There is no balancing for single-player either, as the developers thought that their brilliant A.I. was enough to compensate for the frustratingly-long and sometimes-tedious missions. Either that, or they were doing everything they can to make sure you never play solo, even going so far as displaying fake gamertags above your A.I. partners’ heads as well as defaulting to “online mode” as soon as you start the game, removing the basic ability to even pause the game. They went above and beyond to make sure you know that playing cooperatively is the way to go.

If you’re someone who has never played Resident Evil 5 or Lost Planet 2 solo, you may consider them to be good or even great games, and everything I said means nothing.
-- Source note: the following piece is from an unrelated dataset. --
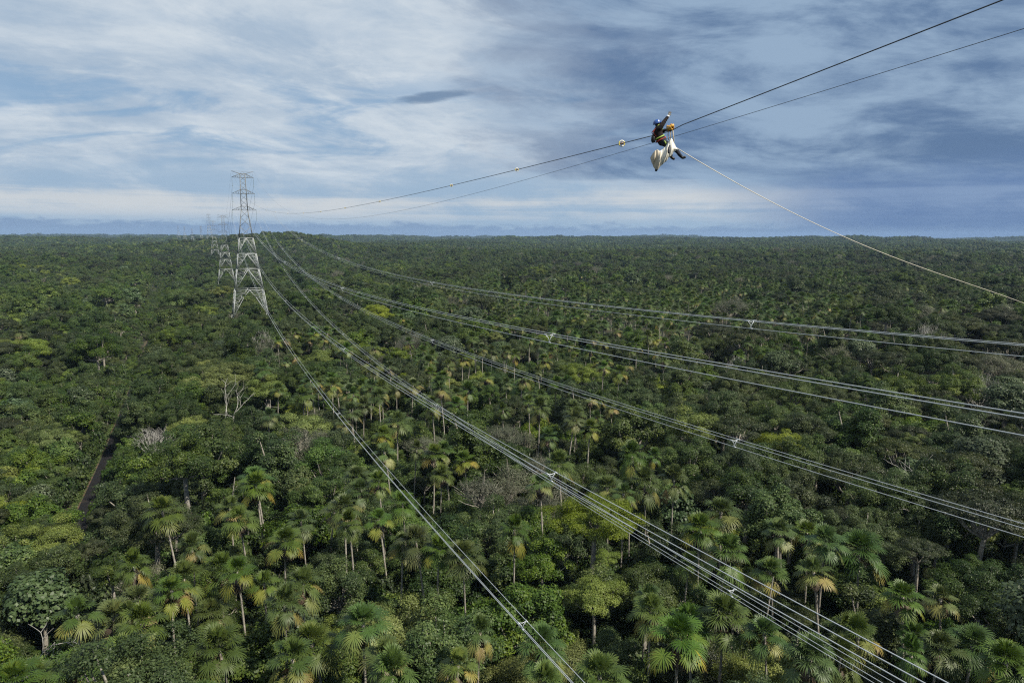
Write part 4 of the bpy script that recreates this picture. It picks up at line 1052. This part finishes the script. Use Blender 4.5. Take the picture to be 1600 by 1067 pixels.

That’s fine; you are clearly playing the games the way the developers intended them to be played. But why give people the option to play solo if the experience is so poorly designed that it almost forces you to play cooperatively to enjoy it? It may require more effort to put actual work into designing decent A.I., but wanting to include a co-op mode in a game is not an excuse to ruin the single-player as a result. This isn’t a popular trend, but it pops up enough times that I can see it continuing to be an issue. I just hope that, if anything, developers strive to improve the experience for those who wish to continue playing these games by themselves. They love cooperative experiences, but a little cooperation with those who might not is all that I’m asking.